Canadian banks Q2 preview: Earnings growth and dividends

Second quarter earnings from Canadian banks are all expected to positive, however they will likely demonstrate a broad performance range and dividend hikes should be limited.

Bank of Montreal kicks things off on May 23 and the results will run until to June 7.

RBC Capital Markets analyst Andre-Philippe Hardy estimates core cash EPS will rise 7% year-over-year for the sector as a whole, with Bank of Nova Scotia expected to come in at the low end at 1% and BMO at the high end at 12%. His forecasts are 2% to 3% higher than consensus estimates.

“We expect year-over-year earnings growth headwinds this quarter will include slow (but still positive) consumer loan growth and margin pressure, while positive drivers will likely include strong commercial loan growth and he positive impact of acquisitions,” Mr. Hardy said in a research note.

The analyst also forecasts dividend hikes from three banks: National Bank (by 4¢ to 79¢), Laurentian Bank (by 3¢ to 48¢) and Canadian Western Bank (by 1¢ to 16¢).

Mr. Hardy anticipates provisions for credit loss will rise slightly on both a quarterly and annual basis at three banks. However, he does not expect credit to be as important a driver of earnings growth organically.

He noted that acquisitions at Bank of Montreal (M&I), Scotiabank (Banco Colpatria and other small Latin acquisitions) and Toronto-Dominion Bank (MBNA Canada) are expected to keep provisioning growth rates higher at those banks than their peers this quarter.

As for capital ratios, Mr.
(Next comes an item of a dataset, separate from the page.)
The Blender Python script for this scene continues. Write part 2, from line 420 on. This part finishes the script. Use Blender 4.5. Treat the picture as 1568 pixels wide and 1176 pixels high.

Hardy they will increase increase at all banks due to capital generation, the negative currency impact on risk-weighted assets, and transactions such as equity raises at Scotiabank and Laurentian Bank, as well as National Bank’s sale of  Natcan Investment Management to Fiera Capital.

“Offsetting some of these positives is the negative impact of the IFRS transition, which is being phased in over five quarters,” the analyst said.

He sees Tier 1 common ratios ranging from 8.9% at TD Bank to 10.8% at CIBC), and Tier 1 ratios ranging from 11.8% at TD Bank and BMO to 14.2% at CIBC.
Mr. Hardy’s favourite bank stocks remain TD Bank, Scotiabank and Canadian Western Bank.

“We believe that TD’s above-average revenue growth in Canada and the U.S. will continue in 2013, which could be “valued” even higher in a slower domestic growth environment and an improving U.S. banking environment,” he said.

“For Scotiabank, we believe its growth prospects and valuation multiple should benefit relative to domestic-focused peers from having growth opportunities outside Canadian retail banking. We like its consistent strategy and execution, the greater growth potential of its International Banking arm versus purely North American banking franchises, and the improved wealth management platform.”

“Canadian Western Bank’s higher exposure to commercial lending and to Western Canada will support a better earnings growth profile than many peers in 2012 and 2013, especially when margin pressure moderates in our view.”